[3D scene scripts]
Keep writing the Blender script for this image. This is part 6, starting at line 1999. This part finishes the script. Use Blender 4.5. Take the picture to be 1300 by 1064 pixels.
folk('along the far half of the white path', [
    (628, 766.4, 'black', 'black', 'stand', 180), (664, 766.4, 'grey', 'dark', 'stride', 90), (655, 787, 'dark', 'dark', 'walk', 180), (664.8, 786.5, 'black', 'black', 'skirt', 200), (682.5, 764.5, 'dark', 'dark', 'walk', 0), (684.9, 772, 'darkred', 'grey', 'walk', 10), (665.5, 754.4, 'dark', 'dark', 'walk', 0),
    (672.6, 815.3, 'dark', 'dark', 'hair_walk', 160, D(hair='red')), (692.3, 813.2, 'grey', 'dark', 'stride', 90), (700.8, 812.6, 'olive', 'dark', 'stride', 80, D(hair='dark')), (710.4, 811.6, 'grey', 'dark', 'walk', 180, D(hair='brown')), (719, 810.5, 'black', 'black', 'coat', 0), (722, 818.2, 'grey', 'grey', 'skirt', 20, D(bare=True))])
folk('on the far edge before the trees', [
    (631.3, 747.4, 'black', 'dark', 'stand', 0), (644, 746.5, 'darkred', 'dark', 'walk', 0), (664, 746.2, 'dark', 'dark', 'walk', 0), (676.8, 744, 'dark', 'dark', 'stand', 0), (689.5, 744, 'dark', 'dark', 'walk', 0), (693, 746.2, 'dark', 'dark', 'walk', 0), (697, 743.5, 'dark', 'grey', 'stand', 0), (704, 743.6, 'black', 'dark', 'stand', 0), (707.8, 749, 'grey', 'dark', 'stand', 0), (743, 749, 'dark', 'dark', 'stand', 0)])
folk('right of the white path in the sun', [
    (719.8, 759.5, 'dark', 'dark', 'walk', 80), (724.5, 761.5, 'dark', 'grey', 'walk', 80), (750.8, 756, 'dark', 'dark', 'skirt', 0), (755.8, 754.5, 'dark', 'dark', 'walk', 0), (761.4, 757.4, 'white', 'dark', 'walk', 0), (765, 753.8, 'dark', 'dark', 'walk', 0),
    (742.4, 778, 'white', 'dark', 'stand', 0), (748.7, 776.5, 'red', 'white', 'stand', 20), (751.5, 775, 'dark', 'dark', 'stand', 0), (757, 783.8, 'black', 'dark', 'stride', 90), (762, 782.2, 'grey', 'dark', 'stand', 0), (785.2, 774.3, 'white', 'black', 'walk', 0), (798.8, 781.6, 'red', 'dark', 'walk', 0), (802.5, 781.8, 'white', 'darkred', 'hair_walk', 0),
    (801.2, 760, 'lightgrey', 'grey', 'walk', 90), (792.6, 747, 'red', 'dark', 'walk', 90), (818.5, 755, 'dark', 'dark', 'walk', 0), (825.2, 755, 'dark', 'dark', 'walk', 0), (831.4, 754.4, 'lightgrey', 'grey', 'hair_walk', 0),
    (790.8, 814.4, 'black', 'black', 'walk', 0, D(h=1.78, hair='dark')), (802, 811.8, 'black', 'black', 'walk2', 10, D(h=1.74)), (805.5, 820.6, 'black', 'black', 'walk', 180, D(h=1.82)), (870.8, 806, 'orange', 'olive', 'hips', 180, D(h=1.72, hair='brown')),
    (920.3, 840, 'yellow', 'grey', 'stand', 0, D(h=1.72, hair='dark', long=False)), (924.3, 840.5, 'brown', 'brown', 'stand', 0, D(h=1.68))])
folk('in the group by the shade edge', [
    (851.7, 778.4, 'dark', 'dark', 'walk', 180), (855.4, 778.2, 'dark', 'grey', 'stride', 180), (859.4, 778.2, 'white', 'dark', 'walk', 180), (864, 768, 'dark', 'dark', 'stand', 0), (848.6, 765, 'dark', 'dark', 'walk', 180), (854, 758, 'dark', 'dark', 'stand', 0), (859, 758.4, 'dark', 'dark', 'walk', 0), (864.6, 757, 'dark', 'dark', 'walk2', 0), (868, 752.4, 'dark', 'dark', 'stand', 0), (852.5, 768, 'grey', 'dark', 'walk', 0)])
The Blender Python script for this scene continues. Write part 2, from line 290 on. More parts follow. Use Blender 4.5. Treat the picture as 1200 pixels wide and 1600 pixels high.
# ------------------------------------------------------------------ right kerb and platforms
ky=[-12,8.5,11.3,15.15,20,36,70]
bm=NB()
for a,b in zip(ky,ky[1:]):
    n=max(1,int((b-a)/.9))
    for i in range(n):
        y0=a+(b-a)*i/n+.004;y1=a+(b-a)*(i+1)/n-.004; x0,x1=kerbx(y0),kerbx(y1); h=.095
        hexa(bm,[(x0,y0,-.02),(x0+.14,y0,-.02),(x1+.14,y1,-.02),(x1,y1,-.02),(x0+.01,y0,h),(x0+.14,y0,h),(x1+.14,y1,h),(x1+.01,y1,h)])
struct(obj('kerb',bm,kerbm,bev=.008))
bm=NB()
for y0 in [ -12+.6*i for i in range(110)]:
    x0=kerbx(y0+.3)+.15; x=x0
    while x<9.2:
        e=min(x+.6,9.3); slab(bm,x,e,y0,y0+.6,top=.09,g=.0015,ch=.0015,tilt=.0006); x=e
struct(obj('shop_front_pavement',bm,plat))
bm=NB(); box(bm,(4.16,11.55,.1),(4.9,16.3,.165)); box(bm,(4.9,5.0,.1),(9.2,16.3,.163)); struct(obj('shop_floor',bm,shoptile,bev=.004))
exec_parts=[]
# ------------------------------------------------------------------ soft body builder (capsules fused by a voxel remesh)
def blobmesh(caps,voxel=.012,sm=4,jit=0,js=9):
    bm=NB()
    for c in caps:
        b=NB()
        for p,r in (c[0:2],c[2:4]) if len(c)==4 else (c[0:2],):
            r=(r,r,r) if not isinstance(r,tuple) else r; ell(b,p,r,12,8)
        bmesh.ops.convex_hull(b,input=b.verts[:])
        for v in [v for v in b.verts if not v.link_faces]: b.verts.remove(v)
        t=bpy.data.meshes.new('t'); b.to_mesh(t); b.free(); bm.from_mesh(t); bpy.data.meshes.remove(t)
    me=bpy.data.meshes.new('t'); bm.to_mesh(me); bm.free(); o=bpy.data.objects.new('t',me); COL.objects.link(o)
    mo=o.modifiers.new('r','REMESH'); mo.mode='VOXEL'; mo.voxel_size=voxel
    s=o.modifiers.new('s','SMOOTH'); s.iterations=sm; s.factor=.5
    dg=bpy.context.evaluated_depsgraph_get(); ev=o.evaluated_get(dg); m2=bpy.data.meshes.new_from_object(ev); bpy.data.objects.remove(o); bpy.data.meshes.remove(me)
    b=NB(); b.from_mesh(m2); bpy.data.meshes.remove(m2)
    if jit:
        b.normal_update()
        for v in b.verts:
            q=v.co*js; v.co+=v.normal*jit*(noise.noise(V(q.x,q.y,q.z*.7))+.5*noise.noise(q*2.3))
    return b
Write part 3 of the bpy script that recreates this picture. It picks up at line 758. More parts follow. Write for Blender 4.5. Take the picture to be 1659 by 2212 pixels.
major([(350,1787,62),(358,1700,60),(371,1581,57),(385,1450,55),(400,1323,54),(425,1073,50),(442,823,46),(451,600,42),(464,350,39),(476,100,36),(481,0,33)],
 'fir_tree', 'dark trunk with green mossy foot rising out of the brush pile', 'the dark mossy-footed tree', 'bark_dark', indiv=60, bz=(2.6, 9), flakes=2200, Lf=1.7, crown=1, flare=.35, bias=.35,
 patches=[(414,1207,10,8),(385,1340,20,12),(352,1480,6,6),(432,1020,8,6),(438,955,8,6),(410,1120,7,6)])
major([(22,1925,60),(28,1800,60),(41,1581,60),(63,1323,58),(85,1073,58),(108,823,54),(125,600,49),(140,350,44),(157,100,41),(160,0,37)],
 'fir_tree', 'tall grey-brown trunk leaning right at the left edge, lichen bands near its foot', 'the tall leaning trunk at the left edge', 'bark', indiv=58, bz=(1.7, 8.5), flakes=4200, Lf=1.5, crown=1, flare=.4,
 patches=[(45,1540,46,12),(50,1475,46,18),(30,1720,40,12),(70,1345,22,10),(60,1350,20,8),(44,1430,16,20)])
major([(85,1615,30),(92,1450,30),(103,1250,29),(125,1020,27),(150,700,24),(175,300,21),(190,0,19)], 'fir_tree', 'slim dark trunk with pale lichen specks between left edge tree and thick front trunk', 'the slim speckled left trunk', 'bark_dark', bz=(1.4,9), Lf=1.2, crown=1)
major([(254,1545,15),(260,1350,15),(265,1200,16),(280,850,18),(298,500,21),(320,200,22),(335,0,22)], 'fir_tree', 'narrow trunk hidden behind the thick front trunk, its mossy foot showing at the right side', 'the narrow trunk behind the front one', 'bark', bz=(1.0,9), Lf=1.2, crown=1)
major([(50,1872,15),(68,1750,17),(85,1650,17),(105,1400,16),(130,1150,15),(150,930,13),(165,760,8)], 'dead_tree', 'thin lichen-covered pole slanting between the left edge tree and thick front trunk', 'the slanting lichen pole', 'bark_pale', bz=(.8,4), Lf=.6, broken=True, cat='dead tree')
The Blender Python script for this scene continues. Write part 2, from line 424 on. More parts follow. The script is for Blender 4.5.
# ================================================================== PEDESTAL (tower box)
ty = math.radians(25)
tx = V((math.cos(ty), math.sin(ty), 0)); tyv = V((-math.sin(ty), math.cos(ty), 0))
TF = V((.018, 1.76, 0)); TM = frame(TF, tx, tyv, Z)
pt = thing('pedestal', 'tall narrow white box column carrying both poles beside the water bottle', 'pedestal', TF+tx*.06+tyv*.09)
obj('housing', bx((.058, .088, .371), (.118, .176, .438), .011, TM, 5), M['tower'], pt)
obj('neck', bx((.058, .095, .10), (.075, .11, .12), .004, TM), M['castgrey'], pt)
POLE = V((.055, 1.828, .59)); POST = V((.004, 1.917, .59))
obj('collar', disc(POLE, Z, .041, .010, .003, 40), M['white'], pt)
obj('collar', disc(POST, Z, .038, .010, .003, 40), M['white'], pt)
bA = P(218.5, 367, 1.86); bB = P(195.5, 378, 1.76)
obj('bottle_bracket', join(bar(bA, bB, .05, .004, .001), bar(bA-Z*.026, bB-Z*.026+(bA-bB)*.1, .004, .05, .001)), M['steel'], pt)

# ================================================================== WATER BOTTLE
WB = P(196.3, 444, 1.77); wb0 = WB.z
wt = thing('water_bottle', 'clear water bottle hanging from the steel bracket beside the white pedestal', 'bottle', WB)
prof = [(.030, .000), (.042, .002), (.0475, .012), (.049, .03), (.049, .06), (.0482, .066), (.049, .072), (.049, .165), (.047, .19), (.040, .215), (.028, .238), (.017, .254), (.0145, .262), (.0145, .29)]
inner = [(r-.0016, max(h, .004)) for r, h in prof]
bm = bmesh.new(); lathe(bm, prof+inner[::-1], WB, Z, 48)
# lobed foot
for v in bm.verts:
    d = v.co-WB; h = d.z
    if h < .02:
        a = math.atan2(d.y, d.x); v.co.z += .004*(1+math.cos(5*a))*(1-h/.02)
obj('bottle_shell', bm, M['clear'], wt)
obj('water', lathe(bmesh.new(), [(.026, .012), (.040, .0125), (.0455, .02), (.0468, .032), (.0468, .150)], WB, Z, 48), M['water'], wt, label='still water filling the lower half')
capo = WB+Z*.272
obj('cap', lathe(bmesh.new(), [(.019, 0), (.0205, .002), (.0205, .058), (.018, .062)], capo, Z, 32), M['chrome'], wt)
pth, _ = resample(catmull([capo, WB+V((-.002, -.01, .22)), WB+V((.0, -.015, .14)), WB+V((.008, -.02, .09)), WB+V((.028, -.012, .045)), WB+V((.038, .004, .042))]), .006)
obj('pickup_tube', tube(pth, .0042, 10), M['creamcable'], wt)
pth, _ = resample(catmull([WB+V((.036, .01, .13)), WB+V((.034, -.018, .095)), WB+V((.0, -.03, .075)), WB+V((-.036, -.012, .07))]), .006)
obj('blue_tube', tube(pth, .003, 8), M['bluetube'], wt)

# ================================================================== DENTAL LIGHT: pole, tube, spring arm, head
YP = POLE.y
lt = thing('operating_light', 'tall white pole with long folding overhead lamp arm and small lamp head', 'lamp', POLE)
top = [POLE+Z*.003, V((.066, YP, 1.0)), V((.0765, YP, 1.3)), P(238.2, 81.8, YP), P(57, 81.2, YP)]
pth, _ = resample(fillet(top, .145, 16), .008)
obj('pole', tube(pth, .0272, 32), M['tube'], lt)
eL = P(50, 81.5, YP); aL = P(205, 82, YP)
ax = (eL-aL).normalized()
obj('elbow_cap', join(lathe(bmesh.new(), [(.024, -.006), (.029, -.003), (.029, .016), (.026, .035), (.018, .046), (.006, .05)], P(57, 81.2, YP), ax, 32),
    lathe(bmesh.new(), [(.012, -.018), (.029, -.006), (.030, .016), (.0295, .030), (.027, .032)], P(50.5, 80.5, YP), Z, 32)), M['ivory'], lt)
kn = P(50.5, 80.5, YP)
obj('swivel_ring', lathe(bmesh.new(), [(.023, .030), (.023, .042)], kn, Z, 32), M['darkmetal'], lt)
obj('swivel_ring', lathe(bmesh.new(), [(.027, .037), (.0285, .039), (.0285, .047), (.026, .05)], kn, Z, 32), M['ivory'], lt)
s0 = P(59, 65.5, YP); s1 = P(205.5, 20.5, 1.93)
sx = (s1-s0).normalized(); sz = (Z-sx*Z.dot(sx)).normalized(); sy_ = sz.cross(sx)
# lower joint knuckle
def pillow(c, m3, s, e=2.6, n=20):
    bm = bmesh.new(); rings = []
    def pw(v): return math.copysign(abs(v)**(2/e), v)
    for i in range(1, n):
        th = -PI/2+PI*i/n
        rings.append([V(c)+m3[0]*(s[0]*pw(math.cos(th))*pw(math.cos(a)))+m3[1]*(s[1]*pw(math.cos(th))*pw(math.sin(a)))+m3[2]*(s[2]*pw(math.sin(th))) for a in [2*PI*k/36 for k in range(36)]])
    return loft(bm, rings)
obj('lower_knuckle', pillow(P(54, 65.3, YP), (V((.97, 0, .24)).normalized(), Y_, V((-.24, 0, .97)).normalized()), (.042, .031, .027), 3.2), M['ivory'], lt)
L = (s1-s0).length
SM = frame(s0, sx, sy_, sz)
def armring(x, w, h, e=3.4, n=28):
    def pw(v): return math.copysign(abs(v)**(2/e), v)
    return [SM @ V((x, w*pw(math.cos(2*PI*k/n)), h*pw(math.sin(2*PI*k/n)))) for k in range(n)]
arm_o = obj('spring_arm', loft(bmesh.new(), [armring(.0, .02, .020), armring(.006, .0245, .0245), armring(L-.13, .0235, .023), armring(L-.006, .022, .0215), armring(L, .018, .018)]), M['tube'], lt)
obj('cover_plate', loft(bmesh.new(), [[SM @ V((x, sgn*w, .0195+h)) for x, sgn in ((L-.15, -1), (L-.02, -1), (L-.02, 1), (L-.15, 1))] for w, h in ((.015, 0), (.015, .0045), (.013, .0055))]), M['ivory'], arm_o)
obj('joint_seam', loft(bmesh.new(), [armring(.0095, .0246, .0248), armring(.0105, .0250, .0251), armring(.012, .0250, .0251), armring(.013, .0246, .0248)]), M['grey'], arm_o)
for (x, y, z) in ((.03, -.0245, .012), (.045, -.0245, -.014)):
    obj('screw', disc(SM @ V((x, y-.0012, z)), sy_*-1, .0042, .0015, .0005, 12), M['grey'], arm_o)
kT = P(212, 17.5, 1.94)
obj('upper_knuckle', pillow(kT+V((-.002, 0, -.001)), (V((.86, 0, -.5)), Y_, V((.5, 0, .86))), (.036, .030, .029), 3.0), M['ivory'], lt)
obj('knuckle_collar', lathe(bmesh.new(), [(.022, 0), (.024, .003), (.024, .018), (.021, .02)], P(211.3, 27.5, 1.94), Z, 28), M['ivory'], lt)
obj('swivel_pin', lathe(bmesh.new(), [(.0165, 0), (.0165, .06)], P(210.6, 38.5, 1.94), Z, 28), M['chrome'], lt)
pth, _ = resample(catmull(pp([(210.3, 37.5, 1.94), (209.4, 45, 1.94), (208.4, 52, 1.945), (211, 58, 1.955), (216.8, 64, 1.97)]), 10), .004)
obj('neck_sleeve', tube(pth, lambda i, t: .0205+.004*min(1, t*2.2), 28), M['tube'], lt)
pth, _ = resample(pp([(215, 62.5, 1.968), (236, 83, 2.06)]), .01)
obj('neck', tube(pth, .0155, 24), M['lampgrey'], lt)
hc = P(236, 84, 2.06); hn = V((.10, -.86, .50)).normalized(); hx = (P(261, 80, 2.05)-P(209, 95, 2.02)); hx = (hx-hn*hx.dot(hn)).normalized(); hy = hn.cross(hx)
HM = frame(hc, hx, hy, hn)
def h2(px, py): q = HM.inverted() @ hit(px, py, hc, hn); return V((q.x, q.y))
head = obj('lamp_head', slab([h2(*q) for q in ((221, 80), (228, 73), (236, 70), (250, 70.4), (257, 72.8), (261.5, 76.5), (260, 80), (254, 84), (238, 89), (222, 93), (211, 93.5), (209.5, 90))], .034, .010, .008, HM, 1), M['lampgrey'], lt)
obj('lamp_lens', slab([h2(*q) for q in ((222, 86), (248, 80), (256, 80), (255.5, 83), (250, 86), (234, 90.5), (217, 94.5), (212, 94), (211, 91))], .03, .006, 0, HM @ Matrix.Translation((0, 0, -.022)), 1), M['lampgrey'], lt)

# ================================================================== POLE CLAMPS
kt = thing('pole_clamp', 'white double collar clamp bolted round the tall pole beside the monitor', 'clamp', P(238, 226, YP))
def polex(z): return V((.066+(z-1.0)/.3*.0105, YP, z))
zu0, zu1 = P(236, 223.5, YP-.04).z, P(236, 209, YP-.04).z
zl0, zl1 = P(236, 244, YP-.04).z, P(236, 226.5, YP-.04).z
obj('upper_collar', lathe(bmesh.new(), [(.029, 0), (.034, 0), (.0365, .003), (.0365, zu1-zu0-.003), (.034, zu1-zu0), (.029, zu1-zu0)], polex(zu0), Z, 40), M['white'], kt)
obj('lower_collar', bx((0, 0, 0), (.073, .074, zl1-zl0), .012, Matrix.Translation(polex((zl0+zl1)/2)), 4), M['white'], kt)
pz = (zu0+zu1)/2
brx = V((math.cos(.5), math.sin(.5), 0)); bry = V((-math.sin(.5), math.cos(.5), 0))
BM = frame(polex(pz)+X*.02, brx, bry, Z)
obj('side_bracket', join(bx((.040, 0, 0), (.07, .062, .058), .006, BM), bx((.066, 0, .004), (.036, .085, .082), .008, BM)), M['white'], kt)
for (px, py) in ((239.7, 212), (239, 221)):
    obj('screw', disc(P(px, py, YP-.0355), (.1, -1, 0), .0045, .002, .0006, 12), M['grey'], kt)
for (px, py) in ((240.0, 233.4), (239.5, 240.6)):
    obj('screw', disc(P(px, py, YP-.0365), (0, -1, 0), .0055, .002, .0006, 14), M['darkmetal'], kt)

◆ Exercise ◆
Search the preceding listing for the word "More" and pull out every line that holds it.

◆ Completed exercise ◆
The Blender Python script for this scene continues. Write part 2, from line 290 on. More parts follow. Use Blender 4.5. Treat the picture as 1200 pixels wide and 1600 pixels high.
Write part 3 of the bpy script that recreates this picture. It picks up at line 758. More parts follow. Write for Blender 4.5. Take the picture to be 1659 by 2212 pixels.
The Blender Python script for this scene continues. Write part 2, from line 424 on. More parts follow. The script is for Blender 4.5.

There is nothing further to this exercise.